Mubes MAA Abdya 2025 Bahas Sinkronisasi Qanun dan Penguatan Adat Islami
![]() |
Sekretariat Majelis Adat Aceh (MAA) Kabupaten Aceh Barat Daya (Abdya) menggelar Musyawarah Besar (Mubes) tahun 2025 di Aula Arena Motel, Blang Pidie, Abdya.
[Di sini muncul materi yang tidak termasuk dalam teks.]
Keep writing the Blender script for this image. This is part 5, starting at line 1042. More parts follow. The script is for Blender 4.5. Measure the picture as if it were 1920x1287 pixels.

Foto: Ist |
ABDYA - Hadir dalam kegiatan tersebut Plt Sekda Abdya, Amrizal, S.Sos, mewakili Bupati Safaruddin, serta perwakilan Majelis Adat Aceh Provinsi.
Dalam sambutan Bupati yang disampaikan Amrizal, bahwa di tengah pesatnya perubahan zaman, adat istiadat harus menjadi penuntun arah perubahan, bukan penghalang.
“Adat harus hadir bukan untuk menghadang perubahan, tetapi menjadi penuntun agar kita tetap berpijak pada nilai-nilai luhur,” ujar Amrizal.
Ia juga menyebutkan Mubes ini bukan sekadar agenda rutin, melainkan momentum kebangkitan peran lembaga adat di Abdya. Menurutnya, MAA merupakan pilar penting dalam menjaga marwah, budaya, dan identitas masyarakat.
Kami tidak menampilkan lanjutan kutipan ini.